Material supplied —
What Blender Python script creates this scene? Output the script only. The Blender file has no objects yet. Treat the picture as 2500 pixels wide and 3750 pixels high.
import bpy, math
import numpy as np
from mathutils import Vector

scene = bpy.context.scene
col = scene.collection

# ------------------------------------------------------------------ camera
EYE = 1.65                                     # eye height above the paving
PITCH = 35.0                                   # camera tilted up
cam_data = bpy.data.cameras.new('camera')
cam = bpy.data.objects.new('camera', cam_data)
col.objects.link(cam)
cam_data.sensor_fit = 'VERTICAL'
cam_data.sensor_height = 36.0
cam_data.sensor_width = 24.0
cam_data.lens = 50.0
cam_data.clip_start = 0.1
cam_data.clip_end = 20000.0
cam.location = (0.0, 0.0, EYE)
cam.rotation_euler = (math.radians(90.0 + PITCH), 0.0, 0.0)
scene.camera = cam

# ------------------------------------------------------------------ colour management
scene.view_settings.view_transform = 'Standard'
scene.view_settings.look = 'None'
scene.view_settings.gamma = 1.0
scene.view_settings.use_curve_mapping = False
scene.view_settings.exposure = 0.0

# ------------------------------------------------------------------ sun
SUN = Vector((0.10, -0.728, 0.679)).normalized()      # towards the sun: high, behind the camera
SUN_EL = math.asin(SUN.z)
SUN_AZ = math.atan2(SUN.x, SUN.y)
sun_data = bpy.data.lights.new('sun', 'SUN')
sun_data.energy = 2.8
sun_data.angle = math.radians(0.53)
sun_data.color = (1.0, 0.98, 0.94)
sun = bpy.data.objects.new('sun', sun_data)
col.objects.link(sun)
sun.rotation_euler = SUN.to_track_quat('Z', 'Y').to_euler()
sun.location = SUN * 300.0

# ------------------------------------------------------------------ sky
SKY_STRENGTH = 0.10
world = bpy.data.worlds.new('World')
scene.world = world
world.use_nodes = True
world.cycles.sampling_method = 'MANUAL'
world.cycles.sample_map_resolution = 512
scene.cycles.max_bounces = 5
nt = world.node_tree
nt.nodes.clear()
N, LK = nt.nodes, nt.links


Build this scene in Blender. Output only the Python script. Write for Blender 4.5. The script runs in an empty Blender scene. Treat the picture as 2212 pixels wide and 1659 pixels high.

Prompt — Please restate the records in full, word for word.

Solved problem —
What Blender Python script creates this scene? Output the script only. The Blender file has no objects yet. Treat the picture as 2500 pixels wide and 3750 pixels high.
import bpy, math
import numpy as np
from mathutils import Vector

scene = bpy.context.scene
col = scene.collection

# ------------------------------------------------------------------ camera
EYE = 1.65                                     # eye height above the paving
PITCH = 35.0                                   # camera tilted up
cam_data = bpy.data.cameras.new('camera')
cam = bpy.data.objects.new('camera', cam_data)
col.objects.link(cam)
cam_data.sensor_fit = 'VERTICAL'
cam_data.sensor_height = 36.0
cam_data.sensor_width = 24.0
cam_data.lens = 50.0
cam_data.clip_start = 0.1
cam_data.clip_end = 20000.0
cam.location = (0.0, 0.0, EYE)
cam.rotation_euler = (math.radians(90.0 + PITCH), 0.0, 0.0)
scene.camera = cam

# ------------------------------------------------------------------ colour management
scene.view_settings.view_transform = 'Standard'
scene.view_settings.look = 'None'
scene.view_settings.gamma = 1.0
scene.view_settings.use_curve_mapping = False
scene.view_settings.exposure = 0.0

# ------------------------------------------------------------------ sun
SUN = Vector((0.10, -0.728, 0.679)).normalized()      # towards the sun: high, behind the camera
SUN_EL = math.asin(SUN.z)
SUN_AZ = math.atan2(SUN.x, SUN.y)
sun_data = bpy.data.lights.new('sun', 'SUN')
sun_data.energy = 2.8
sun_data.angle = math.radians(0.53)
sun_data.color = (1.0, 0.98, 0.94)
sun = bpy.data.objects.new('sun', sun_data)
col.objects.link(sun)
sun.rotation_euler = SUN.to_track_quat('Z', 'Y').to_euler()
sun.location = SUN * 300.0

# ------------------------------------------------------------------ sky
SKY_STRENGTH = 0.10
world = bpy.data.worlds.new('World')
scene.world = world
world.use_nodes = True
world.cycles.sampling_method = 'MANUAL'
world.cycles.sample_map_resolution = 512
scene.cycles.max_bounces = 5
nt = world.node_tree
nt.nodes.clear()
N, LK = nt.nodes, nt.links


Build this scene in Blender. Output only the Python script. Write for Blender 4.5. The script runs in an empty Blender scene. Treat the picture as 2212 pixels wide and 1659 pixels high.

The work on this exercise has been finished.